* Problem statement
Output the lines below exactly, please, from the first line until the line with "0.33, 0.20))], trans=0.2)", counting both.

* Provided data
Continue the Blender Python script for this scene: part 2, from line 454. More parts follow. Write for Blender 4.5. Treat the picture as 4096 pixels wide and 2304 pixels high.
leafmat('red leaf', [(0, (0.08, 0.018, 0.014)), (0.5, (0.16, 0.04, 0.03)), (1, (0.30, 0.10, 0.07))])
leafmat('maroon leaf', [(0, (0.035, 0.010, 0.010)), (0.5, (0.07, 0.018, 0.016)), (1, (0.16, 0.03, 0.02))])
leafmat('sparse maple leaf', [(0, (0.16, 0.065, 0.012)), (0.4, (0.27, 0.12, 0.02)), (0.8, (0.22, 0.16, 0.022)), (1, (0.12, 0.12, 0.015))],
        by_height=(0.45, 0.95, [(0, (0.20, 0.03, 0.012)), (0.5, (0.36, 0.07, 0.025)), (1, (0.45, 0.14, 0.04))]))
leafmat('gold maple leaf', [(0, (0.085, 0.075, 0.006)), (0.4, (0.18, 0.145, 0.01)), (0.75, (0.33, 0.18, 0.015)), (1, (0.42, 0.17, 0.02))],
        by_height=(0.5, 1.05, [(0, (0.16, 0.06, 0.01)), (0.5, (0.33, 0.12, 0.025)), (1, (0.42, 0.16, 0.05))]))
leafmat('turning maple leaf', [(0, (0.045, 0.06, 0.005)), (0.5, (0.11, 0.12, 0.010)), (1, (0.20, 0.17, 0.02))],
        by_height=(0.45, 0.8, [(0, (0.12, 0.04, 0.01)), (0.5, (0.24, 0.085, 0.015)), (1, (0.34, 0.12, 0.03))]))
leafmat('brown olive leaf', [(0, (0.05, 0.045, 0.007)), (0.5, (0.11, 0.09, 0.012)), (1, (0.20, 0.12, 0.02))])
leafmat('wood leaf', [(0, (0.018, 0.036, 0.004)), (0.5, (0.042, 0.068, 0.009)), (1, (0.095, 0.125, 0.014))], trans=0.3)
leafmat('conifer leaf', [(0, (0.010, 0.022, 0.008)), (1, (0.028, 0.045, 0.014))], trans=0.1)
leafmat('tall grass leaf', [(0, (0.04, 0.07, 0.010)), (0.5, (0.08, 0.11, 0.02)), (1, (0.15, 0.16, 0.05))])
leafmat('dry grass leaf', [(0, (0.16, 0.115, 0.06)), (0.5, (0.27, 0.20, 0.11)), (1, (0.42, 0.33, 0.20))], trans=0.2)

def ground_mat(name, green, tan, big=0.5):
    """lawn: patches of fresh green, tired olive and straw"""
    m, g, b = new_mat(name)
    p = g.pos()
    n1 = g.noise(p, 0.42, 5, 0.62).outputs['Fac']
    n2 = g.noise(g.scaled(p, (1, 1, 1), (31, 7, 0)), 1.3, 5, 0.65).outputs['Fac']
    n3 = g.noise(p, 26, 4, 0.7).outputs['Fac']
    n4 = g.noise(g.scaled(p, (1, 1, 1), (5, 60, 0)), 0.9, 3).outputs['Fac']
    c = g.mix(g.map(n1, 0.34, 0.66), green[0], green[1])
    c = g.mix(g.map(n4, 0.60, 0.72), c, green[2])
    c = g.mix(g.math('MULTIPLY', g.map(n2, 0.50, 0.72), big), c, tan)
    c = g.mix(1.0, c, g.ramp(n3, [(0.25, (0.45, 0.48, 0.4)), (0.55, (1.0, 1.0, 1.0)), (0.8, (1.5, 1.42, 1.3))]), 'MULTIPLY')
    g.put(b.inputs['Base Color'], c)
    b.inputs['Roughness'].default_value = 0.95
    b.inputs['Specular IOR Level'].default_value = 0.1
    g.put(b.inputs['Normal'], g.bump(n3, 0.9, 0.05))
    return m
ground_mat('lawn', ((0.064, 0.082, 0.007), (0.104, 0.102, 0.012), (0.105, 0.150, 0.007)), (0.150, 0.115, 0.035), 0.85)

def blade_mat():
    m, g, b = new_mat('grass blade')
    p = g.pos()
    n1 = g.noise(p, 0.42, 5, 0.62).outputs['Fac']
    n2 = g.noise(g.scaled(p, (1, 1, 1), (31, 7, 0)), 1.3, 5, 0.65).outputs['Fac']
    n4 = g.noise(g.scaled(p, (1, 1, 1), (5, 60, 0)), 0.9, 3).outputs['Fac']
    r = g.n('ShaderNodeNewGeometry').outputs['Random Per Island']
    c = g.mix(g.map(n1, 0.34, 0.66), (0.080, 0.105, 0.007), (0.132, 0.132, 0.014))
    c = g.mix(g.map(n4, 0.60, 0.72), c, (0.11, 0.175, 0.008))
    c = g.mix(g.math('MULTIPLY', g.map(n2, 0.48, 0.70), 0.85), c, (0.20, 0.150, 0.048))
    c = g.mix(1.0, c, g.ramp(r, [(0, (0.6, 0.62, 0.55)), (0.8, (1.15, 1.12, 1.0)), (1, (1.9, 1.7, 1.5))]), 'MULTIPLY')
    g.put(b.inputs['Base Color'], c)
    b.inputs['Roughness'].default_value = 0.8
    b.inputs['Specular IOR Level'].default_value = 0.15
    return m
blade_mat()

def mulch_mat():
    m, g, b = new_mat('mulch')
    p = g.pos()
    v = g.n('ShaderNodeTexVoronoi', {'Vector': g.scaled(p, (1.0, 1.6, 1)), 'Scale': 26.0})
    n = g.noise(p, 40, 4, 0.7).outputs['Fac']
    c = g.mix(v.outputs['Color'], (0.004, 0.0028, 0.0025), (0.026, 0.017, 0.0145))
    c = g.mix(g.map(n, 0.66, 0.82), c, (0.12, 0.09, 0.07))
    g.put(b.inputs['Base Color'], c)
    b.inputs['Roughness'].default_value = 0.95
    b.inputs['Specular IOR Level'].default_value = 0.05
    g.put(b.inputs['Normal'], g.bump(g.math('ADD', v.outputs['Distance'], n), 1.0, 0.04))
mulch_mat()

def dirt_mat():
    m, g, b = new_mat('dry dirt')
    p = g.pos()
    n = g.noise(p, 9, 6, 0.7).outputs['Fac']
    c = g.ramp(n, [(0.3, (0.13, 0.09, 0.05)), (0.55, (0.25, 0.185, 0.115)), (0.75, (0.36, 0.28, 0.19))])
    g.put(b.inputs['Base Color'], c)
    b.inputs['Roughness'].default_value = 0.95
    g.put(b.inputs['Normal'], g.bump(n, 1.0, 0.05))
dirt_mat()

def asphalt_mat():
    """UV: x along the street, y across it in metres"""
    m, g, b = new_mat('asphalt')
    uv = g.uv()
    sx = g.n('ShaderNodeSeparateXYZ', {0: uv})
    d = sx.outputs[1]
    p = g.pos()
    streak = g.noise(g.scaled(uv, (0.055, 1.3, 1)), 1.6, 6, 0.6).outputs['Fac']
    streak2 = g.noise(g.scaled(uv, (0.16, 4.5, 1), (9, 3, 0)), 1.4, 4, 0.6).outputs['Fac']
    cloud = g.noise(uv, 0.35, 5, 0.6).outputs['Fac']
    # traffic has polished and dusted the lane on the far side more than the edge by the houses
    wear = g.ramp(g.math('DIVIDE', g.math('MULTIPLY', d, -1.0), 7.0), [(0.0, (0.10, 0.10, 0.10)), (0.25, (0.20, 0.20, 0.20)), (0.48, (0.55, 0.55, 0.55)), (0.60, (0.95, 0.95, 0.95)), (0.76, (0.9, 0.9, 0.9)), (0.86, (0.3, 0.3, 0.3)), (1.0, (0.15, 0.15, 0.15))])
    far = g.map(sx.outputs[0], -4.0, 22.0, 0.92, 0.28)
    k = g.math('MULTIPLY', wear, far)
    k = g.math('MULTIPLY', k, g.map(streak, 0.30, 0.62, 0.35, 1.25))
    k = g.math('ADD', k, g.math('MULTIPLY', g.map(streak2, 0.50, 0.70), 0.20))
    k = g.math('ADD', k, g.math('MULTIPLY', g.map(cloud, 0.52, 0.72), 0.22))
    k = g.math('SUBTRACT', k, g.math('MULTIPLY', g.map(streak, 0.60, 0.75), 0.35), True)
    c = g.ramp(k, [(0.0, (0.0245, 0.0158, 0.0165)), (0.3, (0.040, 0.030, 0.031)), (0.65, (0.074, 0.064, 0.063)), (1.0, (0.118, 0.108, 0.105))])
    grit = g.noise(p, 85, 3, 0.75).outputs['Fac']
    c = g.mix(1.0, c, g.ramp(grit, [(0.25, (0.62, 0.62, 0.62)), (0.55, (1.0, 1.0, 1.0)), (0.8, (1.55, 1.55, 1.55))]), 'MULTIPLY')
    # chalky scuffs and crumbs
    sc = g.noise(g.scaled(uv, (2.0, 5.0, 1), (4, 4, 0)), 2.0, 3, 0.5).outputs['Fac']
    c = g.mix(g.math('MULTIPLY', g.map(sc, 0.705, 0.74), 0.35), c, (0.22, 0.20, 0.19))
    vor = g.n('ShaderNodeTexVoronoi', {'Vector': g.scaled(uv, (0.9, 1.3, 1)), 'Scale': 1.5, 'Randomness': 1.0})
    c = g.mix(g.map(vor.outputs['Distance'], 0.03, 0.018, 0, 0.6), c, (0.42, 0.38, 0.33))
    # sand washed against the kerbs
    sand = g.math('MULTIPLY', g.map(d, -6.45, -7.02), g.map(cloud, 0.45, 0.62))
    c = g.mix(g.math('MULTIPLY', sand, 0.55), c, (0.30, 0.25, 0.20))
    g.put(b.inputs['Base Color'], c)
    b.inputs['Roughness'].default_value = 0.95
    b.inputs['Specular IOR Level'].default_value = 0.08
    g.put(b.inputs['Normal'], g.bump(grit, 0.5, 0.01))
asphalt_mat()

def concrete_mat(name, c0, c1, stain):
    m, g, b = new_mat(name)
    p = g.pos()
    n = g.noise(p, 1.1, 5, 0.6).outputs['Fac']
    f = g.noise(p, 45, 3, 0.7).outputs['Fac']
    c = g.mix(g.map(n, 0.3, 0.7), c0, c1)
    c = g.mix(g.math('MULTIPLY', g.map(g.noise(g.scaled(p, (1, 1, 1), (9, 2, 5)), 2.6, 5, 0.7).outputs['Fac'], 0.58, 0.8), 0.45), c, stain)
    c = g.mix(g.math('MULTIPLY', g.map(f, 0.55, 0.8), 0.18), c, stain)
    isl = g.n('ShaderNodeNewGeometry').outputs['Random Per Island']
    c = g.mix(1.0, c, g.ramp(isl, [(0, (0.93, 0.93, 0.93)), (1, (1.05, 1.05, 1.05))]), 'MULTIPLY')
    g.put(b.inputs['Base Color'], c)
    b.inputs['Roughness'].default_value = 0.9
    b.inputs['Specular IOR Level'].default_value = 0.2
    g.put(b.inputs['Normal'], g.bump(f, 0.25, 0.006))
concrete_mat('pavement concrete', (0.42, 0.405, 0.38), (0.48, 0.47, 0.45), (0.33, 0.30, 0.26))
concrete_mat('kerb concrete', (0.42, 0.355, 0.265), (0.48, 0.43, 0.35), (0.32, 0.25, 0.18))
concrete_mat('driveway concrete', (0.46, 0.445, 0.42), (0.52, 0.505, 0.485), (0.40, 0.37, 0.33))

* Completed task
Continue the Blender Python script for this scene: part 2, from line 454. More parts follow. Write for Blender 4.5. Treat the picture as 4096 pixels wide and 2304 pixels high.
leafmat('red leaf', [(0, (0.08, 0.018, 0.014)), (0.5, (0.16, 0.04, 0.03)), (1, (0.30, 0.10, 0.07))])
leafmat('maroon leaf', [(0, (0.035, 0.010, 0.010)), (0.5, (0.07, 0.018, 0.016)), (1, (0.16, 0.03, 0.02))])
leafmat('sparse maple leaf', [(0, (0.16, 0.065, 0.012)), (0.4, (0.27, 0.12, 0.02)), (0.8, (0.22, 0.16, 0.022)), (1, (0.12, 0.12, 0.015))],
        by_height=(0.45, 0.95, [(0, (0.20, 0.03, 0.012)), (0.5, (0.36, 0.07, 0.025)), (1, (0.45, 0.14, 0.04))]))
leafmat('gold maple leaf', [(0, (0.085, 0.075, 0.006)), (0.4, (0.18, 0.145, 0.01)), (0.75, (0.33, 0.18, 0.015)), (1, (0.42, 0.17, 0.02))],
        by_height=(0.5, 1.05, [(0, (0.16, 0.06, 0.01)), (0.5, (0.33, 0.12, 0.025)), (1, (0.42, 0.16, 0.05))]))
leafmat('turning maple leaf', [(0, (0.045, 0.06, 0.005)), (0.5, (0.11, 0.12, 0.010)), (1, (0.20, 0.17, 0.02))],
        by_height=(0.45, 0.8, [(0, (0.12, 0.04, 0.01)), (0.5, (0.24, 0.085, 0.015)), (1, (0.34, 0.12, 0.03))]))
leafmat('brown olive leaf', [(0, (0.05, 0.045, 0.007)), (0.5, (0.11, 0.09, 0.012)), (1, (0.20, 0.12, 0.02))])
leafmat('wood leaf', [(0, (0.018, 0.036, 0.004)), (0.5, (0.042, 0.068, 0.009)), (1, (0.095, 0.125, 0.014))], trans=0.3)
leafmat('conifer leaf', [(0, (0.010, 0.022, 0.008)), (1, (0.028, 0.045, 0.014))], trans=0.1)
leafmat('tall grass leaf', [(0, (0.04, 0.07, 0.010)), (0.5, (0.08, 0.11, 0.02)), (1, (0.15, 0.16, 0.05))])
leafmat('dry grass leaf', [(0, (0.16, 0.115, 0.06)), (0.5, (0.27, 0.20, 0.11)), (1, (0.42, 0.33, 0.20))], trans=0.2)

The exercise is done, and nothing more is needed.